Wednesday, July 16, 2014

Having a Baby is Nothing Like I Thought it Would Be


Having a baby was nothing like what I thought it would be.  Perhaps the only thing I got right was that I would love my babies so much.  Other than that, well, I was wrong.




1.  I thought I would never be lonely.  Yet, I have been lonelier when home alone with a baby than I ever have been in my entire life.



2.  I thought it would be FUN to have a baby to take care of when my husband had to travel; the baby would 'keep me company.'  When my husband travels, it leads to some of my hardest times as a mother.  Overwhelming, stressful, and again, lonely.



3.  I would go about my usual business on the weekends-- strolling the mall, going out to dinner, meeting friends for lunch-- but with a baby in tow.  Maybe this is true for some.  But not me.  My life has completely changed in that it revolves around my children's needs and schedules.  Strolling the mall with a toddler in tow holds absolutely no appeal for me.  Ditto for dragging a baby out to a sushi dinner.


4.  It would fly by.  Everyone, everyone says this, right?  So it has to be true.  But no.  Some of the longest days of my life have been taking care of my young children, especially when they are newborns, sick, or teething.  Or there is a snowstorm, or it is a million degrees out, so we are stuck inside.  The verdict is still out as to whether the "days are long but the years are short" will ring true in this house.

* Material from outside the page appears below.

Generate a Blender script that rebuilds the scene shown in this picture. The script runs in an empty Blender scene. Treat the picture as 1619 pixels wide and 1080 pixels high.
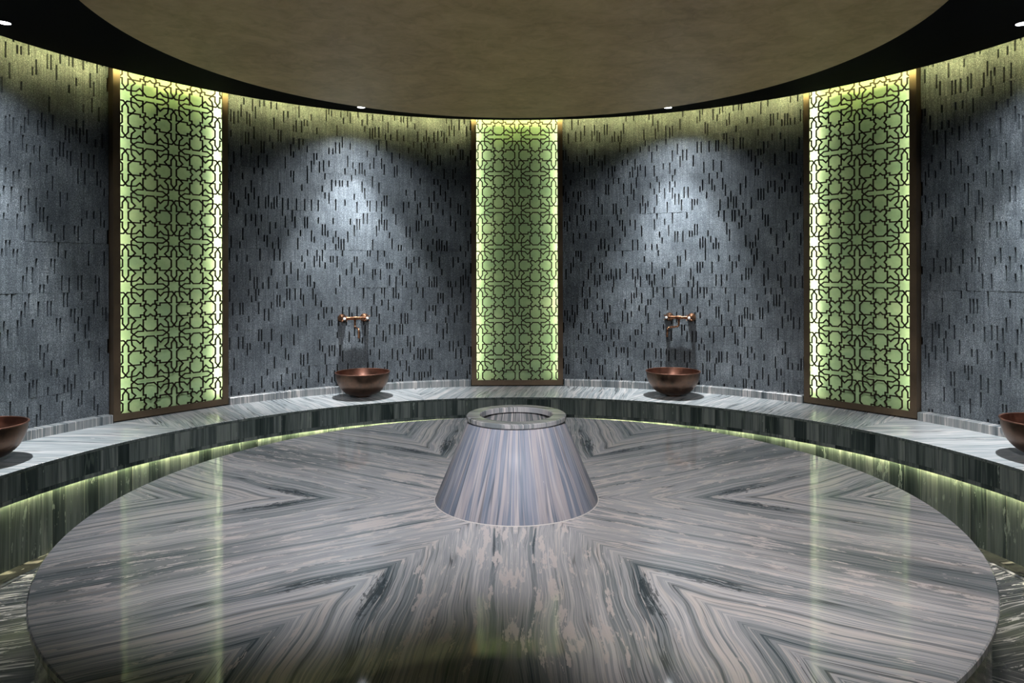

(Honestly, this image from Baby Boom is shockingly realistic once you have a baby. 
The struggles that a once simple trip to the grocery store  now entail!)


5.  I would have at least 3 kids.  Right now, two-- which I have-- is plenty.  Three little people needing me all day might just push me over the edge.


All this said, Motherhood has been an overall positive experience for me.  Really.  The best moments of my whole life (first sonograms, belly laughs, gummy smiles, family vacations, the hilarious things they say) have happened since becoming a mother.  But it is much different-- more taxing, more demanding, more lonely-- than I could have ever expected.